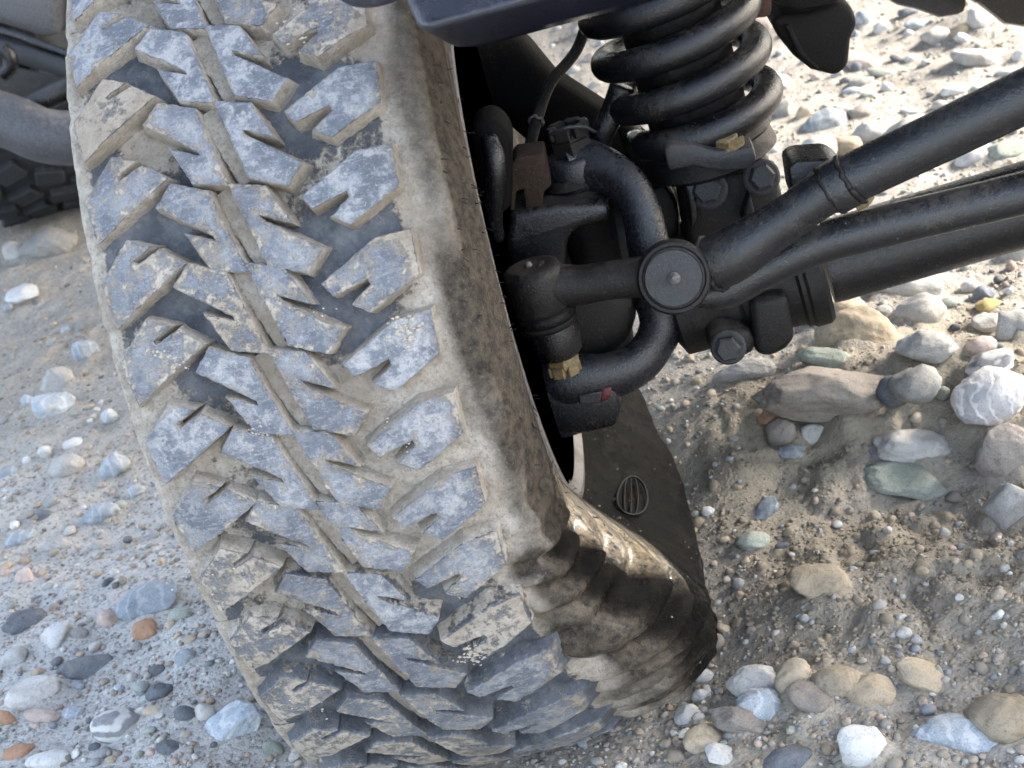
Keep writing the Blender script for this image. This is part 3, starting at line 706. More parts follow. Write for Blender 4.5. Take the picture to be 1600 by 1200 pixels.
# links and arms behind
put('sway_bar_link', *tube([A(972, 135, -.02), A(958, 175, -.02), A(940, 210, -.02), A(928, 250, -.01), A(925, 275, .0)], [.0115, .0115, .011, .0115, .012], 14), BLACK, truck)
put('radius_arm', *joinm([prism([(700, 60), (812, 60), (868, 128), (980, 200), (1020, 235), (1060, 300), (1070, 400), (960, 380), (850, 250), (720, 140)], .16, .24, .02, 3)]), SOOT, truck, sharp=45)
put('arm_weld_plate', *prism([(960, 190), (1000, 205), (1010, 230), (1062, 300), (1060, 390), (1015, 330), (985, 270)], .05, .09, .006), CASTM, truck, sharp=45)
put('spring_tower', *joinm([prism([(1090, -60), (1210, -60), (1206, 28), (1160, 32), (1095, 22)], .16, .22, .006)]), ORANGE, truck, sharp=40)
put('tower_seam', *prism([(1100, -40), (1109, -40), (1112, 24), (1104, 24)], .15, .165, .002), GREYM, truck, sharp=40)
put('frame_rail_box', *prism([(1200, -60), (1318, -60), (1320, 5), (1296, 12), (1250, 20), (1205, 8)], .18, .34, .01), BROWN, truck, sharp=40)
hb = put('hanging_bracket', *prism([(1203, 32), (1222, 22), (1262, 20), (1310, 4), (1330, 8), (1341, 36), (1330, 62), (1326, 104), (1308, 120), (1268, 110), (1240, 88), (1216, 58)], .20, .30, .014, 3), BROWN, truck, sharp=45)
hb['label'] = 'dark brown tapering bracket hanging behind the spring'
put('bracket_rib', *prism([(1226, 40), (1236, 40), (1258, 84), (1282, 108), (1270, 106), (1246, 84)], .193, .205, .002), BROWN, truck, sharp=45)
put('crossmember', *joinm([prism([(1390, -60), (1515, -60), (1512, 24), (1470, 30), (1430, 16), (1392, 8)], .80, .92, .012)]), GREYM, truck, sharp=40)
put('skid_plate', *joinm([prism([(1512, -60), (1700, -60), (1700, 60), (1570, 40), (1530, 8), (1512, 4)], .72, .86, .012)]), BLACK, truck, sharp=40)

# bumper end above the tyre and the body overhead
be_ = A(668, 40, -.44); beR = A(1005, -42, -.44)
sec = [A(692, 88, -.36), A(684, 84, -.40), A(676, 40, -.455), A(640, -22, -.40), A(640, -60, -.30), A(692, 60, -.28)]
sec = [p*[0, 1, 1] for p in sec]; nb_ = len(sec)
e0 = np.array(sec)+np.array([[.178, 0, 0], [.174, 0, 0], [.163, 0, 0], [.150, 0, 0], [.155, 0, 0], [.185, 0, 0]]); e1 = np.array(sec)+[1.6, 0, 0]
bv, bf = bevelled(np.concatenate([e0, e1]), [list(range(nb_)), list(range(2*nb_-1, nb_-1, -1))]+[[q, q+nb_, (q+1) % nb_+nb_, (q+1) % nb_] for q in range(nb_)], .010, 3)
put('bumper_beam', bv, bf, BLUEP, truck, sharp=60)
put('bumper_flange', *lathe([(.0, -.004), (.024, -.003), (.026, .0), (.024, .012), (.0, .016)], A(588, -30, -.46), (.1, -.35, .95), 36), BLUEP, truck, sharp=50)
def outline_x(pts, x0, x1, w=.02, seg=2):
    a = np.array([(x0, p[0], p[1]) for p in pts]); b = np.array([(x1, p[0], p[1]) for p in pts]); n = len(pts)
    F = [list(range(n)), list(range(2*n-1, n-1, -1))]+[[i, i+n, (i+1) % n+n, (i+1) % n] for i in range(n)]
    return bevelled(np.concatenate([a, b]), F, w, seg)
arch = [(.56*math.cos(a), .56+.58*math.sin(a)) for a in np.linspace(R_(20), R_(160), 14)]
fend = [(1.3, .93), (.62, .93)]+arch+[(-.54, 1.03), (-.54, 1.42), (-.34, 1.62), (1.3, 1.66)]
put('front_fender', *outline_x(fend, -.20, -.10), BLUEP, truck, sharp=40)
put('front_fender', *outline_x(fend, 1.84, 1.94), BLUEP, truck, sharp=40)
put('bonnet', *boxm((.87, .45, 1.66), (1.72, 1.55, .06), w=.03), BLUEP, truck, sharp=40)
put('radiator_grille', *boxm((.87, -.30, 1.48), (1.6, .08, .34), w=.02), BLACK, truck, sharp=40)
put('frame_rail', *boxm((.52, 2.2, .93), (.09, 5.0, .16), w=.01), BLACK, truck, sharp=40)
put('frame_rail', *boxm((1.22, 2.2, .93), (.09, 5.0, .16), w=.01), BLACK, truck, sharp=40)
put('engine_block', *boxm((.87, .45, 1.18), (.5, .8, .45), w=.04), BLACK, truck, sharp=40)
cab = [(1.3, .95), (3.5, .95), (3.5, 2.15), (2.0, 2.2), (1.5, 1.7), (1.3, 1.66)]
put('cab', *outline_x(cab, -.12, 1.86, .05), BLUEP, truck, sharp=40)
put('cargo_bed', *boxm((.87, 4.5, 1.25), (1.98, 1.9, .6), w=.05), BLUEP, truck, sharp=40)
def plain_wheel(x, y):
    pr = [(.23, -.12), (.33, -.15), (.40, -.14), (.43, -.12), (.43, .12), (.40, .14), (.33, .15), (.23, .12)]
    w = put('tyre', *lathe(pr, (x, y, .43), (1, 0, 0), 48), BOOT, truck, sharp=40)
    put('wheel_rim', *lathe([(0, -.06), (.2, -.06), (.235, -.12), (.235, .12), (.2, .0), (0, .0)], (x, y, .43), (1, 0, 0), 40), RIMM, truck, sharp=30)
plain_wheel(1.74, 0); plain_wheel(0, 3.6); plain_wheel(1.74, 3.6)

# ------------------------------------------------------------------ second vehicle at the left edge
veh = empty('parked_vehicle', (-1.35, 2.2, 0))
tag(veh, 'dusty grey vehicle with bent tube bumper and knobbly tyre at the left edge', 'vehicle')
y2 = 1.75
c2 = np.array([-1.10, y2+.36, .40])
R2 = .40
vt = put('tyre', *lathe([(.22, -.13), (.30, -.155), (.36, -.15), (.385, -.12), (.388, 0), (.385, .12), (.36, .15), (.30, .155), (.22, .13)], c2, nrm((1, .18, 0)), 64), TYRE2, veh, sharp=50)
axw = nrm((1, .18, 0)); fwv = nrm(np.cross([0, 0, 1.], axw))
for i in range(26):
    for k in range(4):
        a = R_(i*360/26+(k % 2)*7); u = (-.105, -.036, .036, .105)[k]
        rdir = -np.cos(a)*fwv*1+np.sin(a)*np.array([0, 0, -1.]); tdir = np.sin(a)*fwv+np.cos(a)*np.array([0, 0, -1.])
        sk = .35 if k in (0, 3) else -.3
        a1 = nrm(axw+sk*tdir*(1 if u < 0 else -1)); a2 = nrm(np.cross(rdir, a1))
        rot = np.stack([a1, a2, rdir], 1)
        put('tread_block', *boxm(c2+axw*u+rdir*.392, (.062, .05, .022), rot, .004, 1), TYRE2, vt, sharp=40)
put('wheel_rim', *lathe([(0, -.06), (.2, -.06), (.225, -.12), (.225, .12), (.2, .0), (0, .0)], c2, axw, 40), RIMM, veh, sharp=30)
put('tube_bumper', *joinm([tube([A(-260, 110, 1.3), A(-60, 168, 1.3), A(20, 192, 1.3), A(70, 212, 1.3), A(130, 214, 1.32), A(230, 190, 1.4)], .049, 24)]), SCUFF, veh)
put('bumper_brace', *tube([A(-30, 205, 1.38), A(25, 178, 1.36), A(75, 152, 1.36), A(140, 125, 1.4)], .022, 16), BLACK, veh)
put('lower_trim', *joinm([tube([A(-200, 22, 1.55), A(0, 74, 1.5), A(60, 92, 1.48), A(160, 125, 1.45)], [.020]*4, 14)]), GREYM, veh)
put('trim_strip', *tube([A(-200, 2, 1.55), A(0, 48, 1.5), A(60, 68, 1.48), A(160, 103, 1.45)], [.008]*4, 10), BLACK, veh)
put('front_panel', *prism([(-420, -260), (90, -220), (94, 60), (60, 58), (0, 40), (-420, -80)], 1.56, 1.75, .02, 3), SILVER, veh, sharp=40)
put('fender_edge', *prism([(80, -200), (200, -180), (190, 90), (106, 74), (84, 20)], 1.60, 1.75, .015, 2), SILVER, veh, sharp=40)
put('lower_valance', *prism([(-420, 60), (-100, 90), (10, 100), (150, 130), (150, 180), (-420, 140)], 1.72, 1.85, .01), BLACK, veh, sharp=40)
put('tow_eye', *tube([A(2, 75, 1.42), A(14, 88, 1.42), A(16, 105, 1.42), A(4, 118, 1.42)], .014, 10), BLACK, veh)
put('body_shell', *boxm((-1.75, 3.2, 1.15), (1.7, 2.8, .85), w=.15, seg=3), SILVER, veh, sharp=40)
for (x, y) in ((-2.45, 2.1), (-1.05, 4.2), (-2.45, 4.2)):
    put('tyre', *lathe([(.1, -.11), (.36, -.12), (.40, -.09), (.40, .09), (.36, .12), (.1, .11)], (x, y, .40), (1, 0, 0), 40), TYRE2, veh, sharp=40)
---
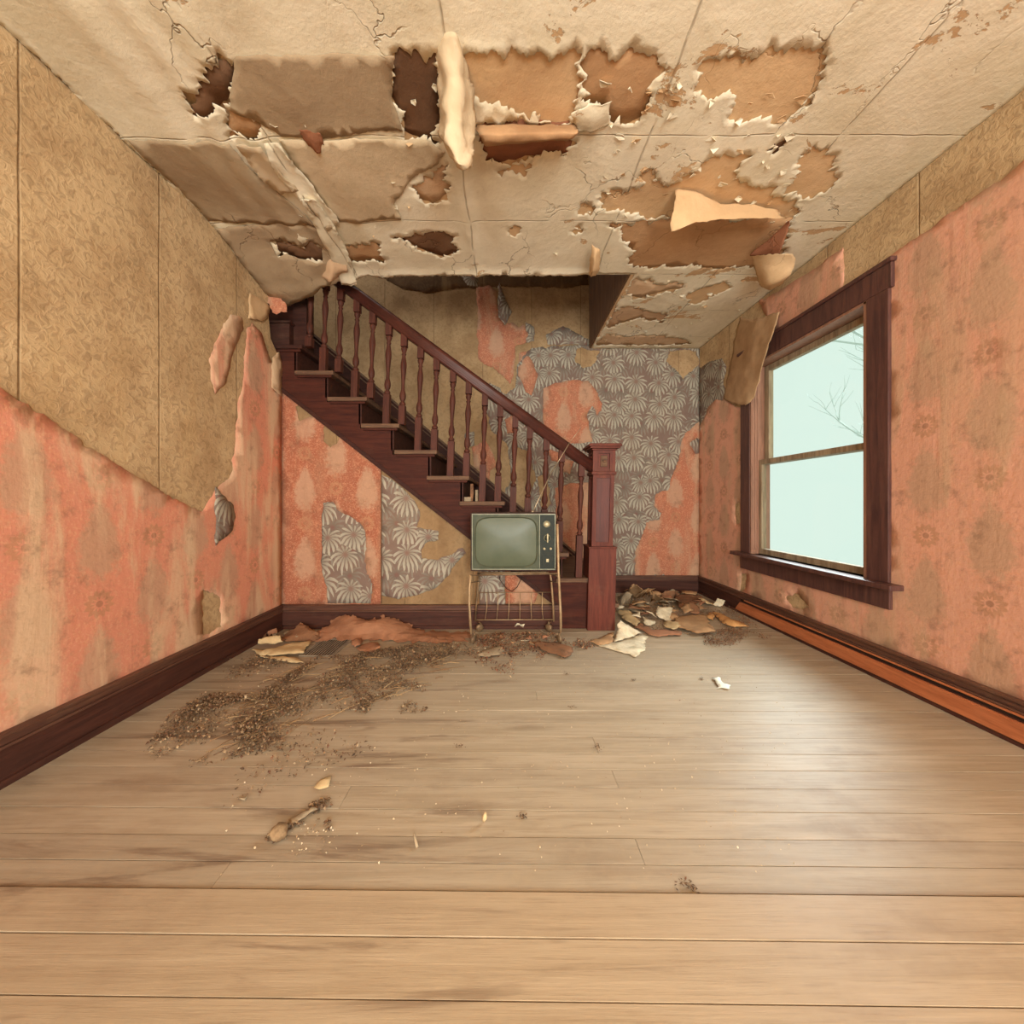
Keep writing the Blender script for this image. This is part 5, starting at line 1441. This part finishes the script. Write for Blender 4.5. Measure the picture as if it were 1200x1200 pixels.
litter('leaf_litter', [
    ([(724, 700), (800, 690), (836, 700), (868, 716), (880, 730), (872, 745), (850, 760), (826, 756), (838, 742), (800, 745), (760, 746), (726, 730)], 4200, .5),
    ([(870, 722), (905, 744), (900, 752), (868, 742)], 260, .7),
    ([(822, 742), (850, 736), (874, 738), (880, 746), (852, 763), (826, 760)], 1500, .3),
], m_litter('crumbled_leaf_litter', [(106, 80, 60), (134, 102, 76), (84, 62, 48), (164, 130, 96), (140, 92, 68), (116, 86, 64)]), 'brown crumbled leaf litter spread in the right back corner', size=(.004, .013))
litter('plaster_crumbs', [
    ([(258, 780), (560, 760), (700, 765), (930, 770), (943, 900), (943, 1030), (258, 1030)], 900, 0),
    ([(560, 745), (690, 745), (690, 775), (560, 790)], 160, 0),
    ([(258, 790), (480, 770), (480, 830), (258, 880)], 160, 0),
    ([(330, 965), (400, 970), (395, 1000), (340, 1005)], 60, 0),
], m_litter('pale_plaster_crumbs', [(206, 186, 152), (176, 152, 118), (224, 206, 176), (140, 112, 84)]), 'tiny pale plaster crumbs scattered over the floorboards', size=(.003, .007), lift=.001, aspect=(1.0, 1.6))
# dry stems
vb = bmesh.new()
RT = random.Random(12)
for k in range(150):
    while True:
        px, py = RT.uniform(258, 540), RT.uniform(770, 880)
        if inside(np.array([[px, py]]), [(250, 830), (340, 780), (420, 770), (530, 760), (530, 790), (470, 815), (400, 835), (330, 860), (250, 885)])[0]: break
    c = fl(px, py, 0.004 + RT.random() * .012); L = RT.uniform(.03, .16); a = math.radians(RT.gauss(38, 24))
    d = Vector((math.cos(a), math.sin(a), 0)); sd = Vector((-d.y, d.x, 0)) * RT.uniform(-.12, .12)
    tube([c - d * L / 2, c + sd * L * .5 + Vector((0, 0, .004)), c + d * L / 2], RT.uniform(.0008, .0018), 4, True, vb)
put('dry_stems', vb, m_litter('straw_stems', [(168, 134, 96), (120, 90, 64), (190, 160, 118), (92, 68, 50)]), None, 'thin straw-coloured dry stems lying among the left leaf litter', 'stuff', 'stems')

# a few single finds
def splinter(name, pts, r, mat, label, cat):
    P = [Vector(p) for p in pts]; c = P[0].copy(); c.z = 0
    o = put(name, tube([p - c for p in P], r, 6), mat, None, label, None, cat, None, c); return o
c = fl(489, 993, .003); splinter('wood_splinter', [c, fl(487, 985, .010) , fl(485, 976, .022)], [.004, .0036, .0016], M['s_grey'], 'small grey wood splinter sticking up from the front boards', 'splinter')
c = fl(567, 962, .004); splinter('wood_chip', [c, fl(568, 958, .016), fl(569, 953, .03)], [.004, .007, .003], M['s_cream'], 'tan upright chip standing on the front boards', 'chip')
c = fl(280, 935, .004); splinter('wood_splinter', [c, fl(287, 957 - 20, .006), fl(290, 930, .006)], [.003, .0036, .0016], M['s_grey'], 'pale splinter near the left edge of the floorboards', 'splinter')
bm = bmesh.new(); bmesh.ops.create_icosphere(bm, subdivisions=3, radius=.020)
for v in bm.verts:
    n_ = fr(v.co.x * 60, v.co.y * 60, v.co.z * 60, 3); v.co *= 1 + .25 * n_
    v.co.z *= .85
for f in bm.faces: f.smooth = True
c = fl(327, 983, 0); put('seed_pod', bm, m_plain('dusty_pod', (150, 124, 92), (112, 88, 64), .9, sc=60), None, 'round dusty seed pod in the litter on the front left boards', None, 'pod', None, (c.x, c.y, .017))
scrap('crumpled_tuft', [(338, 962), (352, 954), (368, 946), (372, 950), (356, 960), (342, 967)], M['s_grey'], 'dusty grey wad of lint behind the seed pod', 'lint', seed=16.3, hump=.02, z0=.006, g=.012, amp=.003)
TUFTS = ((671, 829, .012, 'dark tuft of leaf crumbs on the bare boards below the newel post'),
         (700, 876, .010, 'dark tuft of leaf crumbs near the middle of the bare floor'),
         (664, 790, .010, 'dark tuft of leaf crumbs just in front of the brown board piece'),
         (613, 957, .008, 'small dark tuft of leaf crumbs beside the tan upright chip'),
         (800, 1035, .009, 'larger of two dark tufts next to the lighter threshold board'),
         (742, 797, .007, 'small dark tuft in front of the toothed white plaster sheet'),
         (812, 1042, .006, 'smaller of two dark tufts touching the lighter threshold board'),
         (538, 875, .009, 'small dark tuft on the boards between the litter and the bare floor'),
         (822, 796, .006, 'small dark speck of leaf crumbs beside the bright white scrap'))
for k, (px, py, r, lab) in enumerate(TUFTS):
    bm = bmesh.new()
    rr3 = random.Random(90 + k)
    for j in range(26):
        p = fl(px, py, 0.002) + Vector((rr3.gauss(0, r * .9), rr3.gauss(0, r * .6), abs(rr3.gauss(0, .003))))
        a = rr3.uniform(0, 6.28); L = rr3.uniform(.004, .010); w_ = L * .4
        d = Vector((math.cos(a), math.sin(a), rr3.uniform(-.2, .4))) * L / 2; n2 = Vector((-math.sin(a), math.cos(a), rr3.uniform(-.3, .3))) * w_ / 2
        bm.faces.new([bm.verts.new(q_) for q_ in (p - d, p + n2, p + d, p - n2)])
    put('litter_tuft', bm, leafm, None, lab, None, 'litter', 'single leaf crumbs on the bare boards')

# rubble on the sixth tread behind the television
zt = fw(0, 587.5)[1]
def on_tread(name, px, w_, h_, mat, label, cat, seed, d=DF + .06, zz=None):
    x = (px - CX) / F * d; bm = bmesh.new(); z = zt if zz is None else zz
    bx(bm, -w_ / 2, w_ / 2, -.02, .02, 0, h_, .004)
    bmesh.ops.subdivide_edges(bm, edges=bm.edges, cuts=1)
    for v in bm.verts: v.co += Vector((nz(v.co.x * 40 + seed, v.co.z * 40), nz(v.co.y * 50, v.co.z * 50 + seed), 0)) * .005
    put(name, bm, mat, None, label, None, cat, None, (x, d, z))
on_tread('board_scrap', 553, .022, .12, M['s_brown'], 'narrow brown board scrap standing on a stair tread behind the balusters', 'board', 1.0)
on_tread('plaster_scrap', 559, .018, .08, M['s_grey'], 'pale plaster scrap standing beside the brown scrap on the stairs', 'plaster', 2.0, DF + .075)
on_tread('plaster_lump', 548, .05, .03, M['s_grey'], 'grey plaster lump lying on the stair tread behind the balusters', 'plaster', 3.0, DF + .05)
--
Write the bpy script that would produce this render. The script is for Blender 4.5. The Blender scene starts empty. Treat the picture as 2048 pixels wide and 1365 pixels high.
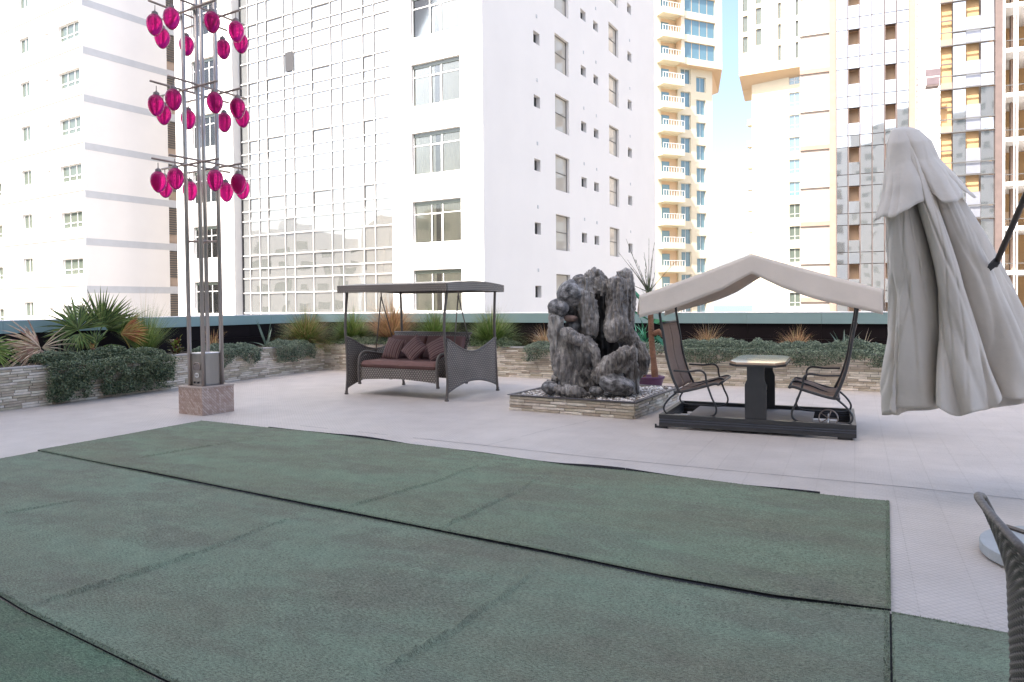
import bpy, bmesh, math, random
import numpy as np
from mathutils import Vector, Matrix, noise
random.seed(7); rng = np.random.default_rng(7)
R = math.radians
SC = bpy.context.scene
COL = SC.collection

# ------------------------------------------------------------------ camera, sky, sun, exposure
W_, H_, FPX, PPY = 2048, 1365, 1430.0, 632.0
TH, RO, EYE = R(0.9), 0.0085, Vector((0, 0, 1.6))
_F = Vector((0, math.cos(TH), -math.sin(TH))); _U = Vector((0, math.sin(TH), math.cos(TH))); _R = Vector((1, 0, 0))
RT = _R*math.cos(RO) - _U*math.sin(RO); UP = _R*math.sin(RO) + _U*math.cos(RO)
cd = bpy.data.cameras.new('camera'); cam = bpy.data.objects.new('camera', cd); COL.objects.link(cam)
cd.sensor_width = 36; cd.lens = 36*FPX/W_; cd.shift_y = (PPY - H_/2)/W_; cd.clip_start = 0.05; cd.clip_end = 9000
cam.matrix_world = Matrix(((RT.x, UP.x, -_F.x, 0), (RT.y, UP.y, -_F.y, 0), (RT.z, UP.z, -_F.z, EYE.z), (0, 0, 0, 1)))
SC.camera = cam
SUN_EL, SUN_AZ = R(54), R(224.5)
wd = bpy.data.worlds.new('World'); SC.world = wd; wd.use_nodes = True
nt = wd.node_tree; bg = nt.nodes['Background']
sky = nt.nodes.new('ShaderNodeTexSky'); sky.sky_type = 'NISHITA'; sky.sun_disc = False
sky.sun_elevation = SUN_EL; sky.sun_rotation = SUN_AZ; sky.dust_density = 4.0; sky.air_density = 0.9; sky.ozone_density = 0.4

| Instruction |
Start with the line that includes "Write the bpy" and finish with the line that includes "COL = SC.collection": reproduce those lines exactly, nothing before or after, and omit any pictures.

| Written answer |
Write the bpy script that would produce this render. The script is for Blender 4.5. The Blender scene starts empty. Treat the picture as 2048 pixels wide and 1365 pixels high.
import bpy, bmesh, math, random
import numpy as np
from mathutils import Vector, Matrix, noise
random.seed(7); rng = np.random.default_rng(7)
R = math.radians
SC = bpy.context.scene
COL = SC.collection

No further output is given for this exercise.